§ Problem statement
Give all of the lines again, with nothing added or dropped.

>> begin

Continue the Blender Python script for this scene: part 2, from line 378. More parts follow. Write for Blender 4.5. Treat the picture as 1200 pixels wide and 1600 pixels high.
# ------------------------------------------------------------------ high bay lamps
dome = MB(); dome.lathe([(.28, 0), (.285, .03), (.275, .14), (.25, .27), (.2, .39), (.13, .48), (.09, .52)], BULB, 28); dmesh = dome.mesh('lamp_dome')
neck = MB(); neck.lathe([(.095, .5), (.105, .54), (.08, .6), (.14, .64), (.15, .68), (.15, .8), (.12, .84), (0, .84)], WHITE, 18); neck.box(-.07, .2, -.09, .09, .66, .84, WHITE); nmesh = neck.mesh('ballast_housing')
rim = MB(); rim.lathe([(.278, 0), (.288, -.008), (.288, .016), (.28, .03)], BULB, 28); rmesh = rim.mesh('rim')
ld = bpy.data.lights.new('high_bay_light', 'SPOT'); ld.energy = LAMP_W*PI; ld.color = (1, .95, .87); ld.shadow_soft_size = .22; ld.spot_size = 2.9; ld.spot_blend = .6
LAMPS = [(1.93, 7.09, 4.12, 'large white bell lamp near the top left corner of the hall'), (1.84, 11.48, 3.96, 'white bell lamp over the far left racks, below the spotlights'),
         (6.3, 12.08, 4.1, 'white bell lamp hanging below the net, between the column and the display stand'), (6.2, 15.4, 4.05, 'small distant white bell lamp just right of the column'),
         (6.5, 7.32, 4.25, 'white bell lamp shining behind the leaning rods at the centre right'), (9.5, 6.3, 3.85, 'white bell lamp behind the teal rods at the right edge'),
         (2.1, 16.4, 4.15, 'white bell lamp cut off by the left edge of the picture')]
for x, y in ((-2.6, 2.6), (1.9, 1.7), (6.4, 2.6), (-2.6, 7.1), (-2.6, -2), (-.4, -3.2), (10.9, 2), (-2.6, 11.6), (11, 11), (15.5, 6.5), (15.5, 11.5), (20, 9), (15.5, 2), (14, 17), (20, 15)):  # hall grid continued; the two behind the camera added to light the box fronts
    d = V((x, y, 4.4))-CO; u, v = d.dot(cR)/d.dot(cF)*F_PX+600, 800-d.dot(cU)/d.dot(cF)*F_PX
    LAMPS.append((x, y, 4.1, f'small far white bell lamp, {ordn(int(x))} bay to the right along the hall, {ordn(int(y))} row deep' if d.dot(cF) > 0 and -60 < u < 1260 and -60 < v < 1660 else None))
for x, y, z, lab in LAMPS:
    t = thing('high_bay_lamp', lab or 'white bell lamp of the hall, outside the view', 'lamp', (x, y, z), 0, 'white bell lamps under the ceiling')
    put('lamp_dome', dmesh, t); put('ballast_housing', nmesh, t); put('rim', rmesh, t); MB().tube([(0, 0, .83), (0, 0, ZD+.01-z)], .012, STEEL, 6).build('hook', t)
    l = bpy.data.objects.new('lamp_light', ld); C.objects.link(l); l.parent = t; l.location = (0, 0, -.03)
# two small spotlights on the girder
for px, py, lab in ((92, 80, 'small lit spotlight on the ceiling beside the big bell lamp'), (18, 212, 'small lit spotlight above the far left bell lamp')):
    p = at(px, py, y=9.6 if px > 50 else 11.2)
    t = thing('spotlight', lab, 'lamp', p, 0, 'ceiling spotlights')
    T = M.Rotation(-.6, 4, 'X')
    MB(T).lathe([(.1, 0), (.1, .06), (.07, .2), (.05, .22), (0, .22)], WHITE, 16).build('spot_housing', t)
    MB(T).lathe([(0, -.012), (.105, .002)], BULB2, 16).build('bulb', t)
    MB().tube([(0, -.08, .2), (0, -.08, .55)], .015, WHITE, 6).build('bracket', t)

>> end

§ Written answer
Continue the Blender Python script for this scene: part 2, from line 378. More parts follow. Write for Blender 4.5. Treat the picture as 1200 pixels wide and 1600 pixels high.
# ------------------------------------------------------------------ high bay lamps
dome = MB(); dome.lathe([(.28, 0), (.285, .03), (.275, .14), (.25, .27), (.2, .39), (.13, .48), (.09, .52)], BULB, 28); dmesh = dome.mesh('lamp_dome')
neck = MB(); neck.lathe([(.095, .5), (.105, .54), (.08, .6), (.14, .64), (.15, .68), (.15, .8), (.12, .84), (0, .84)], WHITE, 18); neck.box(-.07, .2, -.09, .09, .66, .84, WHITE); nmesh = neck.mesh('ballast_housing')
rim = MB(); rim.lathe([(.278, 0), (.288, -.008), (.288, .016), (.28, .03)], BULB, 28); rmesh = rim.mesh('rim')
ld = bpy.data.lights.new('high_bay_light', 'SPOT'); ld.energy = LAMP_W*PI; ld.color = (1, .95, .87); ld.shadow_soft_size = .22; ld.spot_size = 2.9; ld.spot_blend = .6
LAMPS = [(1.93, 7.09, 4.12, 'large white bell lamp near the top left corner of the hall'), (1.84, 11.48, 3.96, 'white bell lamp over the far left racks, below the spotlights'),
         (6.3, 12.08, 4.1, 'white bell lamp hanging below the net, between the column and the display stand'), (6.2, 15.4, 4.05, 'small distant white bell lamp just right of the column'),
         (6.5, 7.32, 4.25, 'white bell lamp shining behind the leaning rods at the centre right'), (9.5, 6.3, 3.85, 'white bell lamp behind the teal rods at the right edge'),
         (2.1, 16.4, 4.15, 'white bell lamp cut off by the left edge of the picture')]
for x, y in ((-2.6, 2.6), (1.9, 1.7), (6.4, 2.6), (-2.6, 7.1), (-2.6, -2), (-.4, -3.2), (10.9, 2), (-2.6, 11.6), (11, 11), (15.5, 6.5), (15.5, 11.5), (20, 9), (15.5, 2), (14, 17), (20, 15)):  # hall grid continued; the two behind the camera added to light the box fronts
    d = V((x, y, 4.4))-CO; u, v = d.dot(cR)/d.dot(cF)*F_PX+600, 800-d.dot(cU)/d.dot(cF)*F_PX
    LAMPS.append((x, y, 4.1, f'small far white bell lamp, {ordn(int(x))} bay to the right along the hall, {ordn(int(y))} row deep' if d.dot(cF) > 0 and -60 < u < 1260 and -60 < v < 1660 else None))
for x, y, z, lab in LAMPS:
    t = thing('high_bay_lamp', lab or 'white bell lamp of the hall, outside the view', 'lamp', (x, y, z), 0, 'white bell lamps under the ceiling')
    put('lamp_dome', dmesh, t); put('ballast_housing', nmesh, t); put('rim', rmesh, t); MB().tube([(0, 0, .83), (0, 0, ZD+.01-z)], .012, STEEL, 6).build('hook', t)
    l = bpy.data.objects.new('lamp_light', ld); C.objects.link(l); l.parent = t; l.location = (0, 0, -.03)
# two small spotlights on the girder
for px, py, lab in ((92, 80, 'small lit spotlight on the ceiling beside the big bell lamp'), (18, 212, 'small lit spotlight above the far left bell lamp')):
    p = at(px, py, y=9.6 if px > 50 else 11.2)
    t = thing('spotlight', lab, 'lamp', p, 0, 'ceiling spotlights')
    T = M.Rotation(-.6, 4, 'X')
    MB(T).lathe([(.1, 0), (.1, .06), (.07, .2), (.05, .22), (0, .22)], WHITE, 16).build('spot_housing', t)
    MB(T).lathe([(0, -.012), (.105, .002)], BULB2, 16).build('bulb', t)
    MB().tube([(0, -.08, .2), (0, -.08, .55)], .015, WHITE, 6).build('bracket', t)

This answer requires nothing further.